## Directions
Reproduce the top of the data verbatim, through and including the line that contains "rest.append(q)".
# # # #
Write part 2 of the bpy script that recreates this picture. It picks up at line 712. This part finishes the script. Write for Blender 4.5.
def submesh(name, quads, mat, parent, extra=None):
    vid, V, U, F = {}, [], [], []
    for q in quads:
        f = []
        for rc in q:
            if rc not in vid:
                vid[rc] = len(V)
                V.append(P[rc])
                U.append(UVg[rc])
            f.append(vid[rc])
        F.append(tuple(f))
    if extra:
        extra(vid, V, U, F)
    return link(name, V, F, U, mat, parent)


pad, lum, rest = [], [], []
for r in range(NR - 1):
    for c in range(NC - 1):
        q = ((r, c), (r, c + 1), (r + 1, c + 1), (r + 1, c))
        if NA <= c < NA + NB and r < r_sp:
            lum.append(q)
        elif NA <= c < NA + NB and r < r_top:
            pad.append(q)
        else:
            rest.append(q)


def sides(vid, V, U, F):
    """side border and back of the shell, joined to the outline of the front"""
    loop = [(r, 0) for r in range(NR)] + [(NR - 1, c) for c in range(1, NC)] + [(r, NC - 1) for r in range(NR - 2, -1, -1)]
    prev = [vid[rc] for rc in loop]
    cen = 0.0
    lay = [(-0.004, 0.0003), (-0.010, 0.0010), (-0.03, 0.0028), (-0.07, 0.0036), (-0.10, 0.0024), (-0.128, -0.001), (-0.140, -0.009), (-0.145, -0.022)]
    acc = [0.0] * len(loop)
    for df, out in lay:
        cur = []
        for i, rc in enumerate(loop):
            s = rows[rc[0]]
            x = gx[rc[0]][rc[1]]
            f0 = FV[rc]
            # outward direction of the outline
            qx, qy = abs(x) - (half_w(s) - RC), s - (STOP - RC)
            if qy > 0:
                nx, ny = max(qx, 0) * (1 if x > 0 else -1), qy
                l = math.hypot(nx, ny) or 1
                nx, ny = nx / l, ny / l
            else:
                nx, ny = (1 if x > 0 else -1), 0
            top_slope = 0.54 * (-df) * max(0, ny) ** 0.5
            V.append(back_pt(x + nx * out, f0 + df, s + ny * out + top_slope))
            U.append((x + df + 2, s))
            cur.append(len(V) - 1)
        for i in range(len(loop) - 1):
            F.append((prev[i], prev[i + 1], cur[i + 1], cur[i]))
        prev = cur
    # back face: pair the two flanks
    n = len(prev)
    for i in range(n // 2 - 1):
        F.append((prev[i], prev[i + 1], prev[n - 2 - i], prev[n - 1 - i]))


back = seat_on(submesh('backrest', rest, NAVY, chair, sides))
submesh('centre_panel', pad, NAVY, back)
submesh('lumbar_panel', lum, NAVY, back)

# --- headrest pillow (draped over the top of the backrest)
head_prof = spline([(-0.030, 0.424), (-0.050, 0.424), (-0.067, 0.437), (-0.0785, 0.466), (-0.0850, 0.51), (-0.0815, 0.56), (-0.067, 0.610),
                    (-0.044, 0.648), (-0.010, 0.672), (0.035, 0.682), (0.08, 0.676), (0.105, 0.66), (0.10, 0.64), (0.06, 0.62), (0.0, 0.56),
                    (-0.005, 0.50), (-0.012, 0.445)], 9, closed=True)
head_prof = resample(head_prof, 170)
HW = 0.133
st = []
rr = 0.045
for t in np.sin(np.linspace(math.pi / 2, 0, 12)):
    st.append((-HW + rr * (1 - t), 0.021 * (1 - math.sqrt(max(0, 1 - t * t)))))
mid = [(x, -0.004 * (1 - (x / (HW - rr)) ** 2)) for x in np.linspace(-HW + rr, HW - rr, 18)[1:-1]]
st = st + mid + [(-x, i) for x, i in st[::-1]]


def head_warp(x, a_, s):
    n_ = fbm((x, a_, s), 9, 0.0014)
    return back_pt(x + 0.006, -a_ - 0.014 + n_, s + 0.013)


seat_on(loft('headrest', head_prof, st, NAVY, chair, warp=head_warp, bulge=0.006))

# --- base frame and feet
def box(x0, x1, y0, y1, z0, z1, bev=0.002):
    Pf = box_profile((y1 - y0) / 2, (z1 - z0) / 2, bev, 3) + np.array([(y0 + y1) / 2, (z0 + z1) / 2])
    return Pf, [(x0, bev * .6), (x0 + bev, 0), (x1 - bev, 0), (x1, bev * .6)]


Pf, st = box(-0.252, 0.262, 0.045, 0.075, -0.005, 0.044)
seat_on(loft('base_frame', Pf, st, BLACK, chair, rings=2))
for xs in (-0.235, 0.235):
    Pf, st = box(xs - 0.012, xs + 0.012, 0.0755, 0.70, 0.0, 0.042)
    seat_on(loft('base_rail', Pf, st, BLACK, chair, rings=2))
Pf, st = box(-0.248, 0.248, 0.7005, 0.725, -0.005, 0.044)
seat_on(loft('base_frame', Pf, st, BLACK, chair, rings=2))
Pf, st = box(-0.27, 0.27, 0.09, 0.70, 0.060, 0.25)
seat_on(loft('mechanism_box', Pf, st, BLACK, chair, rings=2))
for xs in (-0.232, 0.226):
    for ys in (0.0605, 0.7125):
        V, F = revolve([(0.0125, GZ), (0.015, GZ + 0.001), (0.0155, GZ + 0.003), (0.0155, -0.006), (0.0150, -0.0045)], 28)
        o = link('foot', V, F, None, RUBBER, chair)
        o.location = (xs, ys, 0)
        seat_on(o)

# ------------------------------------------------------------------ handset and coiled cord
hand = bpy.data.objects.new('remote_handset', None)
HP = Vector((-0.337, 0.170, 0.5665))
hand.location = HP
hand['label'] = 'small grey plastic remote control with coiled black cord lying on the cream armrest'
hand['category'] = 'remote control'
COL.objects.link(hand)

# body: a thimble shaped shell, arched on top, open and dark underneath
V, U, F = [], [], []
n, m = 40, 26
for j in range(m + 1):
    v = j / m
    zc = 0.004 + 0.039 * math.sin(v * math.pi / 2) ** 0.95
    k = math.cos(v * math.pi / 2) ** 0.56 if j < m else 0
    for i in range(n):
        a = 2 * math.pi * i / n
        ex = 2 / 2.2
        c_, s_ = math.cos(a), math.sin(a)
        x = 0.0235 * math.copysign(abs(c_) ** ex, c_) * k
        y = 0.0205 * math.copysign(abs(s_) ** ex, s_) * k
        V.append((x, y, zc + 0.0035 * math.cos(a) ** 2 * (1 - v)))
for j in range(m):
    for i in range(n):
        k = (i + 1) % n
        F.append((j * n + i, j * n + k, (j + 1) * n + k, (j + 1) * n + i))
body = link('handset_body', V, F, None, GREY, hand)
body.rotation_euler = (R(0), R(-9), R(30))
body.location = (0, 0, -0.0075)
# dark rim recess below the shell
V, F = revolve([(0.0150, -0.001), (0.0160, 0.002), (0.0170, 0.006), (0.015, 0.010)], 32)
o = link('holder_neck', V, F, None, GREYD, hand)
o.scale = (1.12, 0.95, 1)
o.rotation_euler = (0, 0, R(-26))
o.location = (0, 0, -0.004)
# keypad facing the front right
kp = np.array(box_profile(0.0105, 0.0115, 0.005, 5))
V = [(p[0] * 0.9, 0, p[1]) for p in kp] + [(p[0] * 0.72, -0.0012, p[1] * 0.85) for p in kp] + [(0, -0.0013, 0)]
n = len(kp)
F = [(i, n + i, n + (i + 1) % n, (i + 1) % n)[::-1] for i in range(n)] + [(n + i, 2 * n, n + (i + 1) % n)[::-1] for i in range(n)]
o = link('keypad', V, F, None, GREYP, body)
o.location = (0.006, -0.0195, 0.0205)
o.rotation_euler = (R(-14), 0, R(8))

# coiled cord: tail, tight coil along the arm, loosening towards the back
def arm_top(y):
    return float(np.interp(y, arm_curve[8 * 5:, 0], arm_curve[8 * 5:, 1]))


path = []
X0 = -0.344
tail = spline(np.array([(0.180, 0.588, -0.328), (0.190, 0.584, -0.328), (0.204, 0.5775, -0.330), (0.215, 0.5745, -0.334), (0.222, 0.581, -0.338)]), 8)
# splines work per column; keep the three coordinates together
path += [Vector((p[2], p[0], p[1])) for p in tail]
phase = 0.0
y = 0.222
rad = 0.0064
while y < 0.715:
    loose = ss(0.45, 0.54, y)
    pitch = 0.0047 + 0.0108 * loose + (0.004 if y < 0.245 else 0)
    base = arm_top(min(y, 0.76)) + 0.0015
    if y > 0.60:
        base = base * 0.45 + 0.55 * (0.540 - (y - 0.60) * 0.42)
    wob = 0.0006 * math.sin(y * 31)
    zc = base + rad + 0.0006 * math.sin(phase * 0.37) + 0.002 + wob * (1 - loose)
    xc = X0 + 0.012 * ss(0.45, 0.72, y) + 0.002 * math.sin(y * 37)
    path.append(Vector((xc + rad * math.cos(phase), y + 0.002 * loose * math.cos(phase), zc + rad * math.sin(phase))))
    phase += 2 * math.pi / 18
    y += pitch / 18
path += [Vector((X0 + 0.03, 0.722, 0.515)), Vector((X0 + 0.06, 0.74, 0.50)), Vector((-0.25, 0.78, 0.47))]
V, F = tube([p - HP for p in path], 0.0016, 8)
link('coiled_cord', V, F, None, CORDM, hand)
# # # #
## Reply
Write part 2 of the bpy script that recreates this picture. It picks up at line 712. This part finishes the script. Write for Blender 4.5.
def submesh(name, quads, mat, parent, extra=None):
    vid, V, U, F = {}, [], [], []
    for q in quads:
        f = []
        for rc in q:
            if rc not in vid:
                vid[rc] = len(V)
                V.append(P[rc])
                U.append(UVg[rc])
            f.append(vid[rc])
        F.append(tuple(f))
    if extra:
        extra(vid, V, U, F)
    return link(name, V, F, U, mat, parent)


pad, lum, rest = [], [], []
for r in range(NR - 1):
    for c in range(NC - 1):
        q = ((r, c), (r, c + 1), (r + 1, c + 1), (r + 1, c))
        if NA <= c < NA + NB and r < r_sp:
            lum.append(q)
        elif NA <= c < NA + NB and r < r_top:
            pad.append(q)
        else:
            rest.append(q)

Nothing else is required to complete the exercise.